Walking down the porch steps, I met him in the middle of my driveway, “That's you Mom’s car? Why was it parked in front of MY house?”

“She had a piano delivered yesterday afternoon, and I moved it out of the driveway, and parked it on this street, so they’d have more room to get it in the back door. When they were done, it was raining. Mom told me to just leave the mini-van parked in front of your house. I could move it in the morning. I jokingly told her some drunk from the bar (at the west end of my street), would probably take this corner too fast, or come barreling down our street, and hit it,” he said with a laugh.

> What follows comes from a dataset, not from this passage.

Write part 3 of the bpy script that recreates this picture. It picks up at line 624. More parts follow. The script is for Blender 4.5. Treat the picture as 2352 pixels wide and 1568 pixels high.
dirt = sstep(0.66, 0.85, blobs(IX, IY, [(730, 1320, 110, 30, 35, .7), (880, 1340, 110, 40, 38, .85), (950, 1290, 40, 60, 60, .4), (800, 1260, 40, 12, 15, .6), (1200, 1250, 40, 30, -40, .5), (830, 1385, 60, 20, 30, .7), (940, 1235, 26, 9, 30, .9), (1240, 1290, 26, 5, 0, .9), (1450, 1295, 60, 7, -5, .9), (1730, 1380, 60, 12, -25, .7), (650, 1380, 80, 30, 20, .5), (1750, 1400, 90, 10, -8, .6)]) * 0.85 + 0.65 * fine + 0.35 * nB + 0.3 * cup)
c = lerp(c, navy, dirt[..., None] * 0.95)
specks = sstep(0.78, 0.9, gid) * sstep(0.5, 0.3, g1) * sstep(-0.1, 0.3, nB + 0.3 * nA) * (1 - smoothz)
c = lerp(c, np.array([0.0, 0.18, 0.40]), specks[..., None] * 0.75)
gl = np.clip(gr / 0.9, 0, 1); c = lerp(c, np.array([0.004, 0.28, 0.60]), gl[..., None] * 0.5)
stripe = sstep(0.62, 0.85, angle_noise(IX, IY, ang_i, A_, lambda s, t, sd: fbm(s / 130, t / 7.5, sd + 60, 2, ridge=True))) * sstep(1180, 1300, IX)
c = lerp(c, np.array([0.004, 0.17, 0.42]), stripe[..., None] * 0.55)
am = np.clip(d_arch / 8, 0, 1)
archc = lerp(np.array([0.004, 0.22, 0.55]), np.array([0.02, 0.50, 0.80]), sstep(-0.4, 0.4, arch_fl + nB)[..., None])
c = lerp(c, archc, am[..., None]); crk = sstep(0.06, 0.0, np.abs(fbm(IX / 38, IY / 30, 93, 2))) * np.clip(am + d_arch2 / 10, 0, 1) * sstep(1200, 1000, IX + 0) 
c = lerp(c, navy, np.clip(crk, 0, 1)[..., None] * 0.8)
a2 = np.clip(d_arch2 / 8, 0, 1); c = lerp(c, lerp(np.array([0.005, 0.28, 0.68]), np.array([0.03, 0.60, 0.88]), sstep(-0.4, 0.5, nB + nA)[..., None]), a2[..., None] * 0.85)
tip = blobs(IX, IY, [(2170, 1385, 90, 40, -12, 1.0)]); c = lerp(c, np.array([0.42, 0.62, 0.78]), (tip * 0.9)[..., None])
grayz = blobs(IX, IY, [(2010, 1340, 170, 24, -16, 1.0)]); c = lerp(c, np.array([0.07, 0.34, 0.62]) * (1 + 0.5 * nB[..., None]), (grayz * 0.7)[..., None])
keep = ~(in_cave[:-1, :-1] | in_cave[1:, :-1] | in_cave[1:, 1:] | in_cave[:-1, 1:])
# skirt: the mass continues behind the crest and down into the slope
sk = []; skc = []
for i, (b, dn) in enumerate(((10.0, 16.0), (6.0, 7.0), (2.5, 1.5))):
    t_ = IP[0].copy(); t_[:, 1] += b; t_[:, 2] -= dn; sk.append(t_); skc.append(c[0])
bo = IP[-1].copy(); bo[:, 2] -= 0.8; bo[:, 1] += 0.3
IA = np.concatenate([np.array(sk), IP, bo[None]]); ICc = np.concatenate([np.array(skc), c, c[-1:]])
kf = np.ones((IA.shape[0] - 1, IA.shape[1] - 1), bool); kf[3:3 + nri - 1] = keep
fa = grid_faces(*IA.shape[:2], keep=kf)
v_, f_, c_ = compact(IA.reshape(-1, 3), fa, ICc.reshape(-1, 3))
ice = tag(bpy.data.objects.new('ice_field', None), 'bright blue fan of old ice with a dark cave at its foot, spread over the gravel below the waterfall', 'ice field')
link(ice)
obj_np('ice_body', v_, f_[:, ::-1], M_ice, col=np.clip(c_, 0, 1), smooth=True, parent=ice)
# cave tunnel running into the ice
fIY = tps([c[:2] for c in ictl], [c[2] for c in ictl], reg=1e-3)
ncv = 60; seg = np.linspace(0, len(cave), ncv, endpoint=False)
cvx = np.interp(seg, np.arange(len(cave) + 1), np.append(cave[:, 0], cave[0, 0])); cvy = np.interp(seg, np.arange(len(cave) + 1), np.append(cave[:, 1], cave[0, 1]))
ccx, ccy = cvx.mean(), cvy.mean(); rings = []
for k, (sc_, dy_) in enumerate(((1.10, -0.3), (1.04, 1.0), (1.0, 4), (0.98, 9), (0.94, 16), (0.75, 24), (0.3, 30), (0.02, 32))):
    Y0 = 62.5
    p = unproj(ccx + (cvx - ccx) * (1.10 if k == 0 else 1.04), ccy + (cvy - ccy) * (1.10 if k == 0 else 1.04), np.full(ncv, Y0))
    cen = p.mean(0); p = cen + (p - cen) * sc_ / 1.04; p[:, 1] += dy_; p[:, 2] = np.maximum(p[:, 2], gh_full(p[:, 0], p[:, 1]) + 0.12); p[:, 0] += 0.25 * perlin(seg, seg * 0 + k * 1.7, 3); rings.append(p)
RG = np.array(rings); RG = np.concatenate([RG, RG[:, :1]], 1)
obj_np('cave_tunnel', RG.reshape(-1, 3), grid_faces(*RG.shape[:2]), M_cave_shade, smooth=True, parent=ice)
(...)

“Well, they didn’t come around the corner – they hit it head on. Hard too! Look how far it was pushed.”

Moral of the story?

If you come to visit Mit – and are staying overnight – ALWAYS park in the driveway!

4 comments:

Anonymous said...

Oh My God!!! Were you the least bit un-nerved over the whole situation? You sound as calm as a cucumber!!!! You may just find yourself on an episode of COPS Little Lady!!

Mamie said...

you know my friend the painter? he's your neighbor?? there's a few less than six degrees between us...and the wreck story? fodder, very good fodder.

CG said...

Remember when we went to Memphis and left my itty bitty car in your driveway? After much discussion about it not mattering if it was in the street or not while we were gone for a week? ;)

BTW - over a foot of snow here so far and the winds are picking up. It blows so hard sometimes I can't see the apartment building that is a whole...50 feet? away from our building. IT WONT STOP SNOWING!!!

Anonymous said...

Are you a magnet for trouble, or what ???
Can't believe you dodge all these incidences !!!!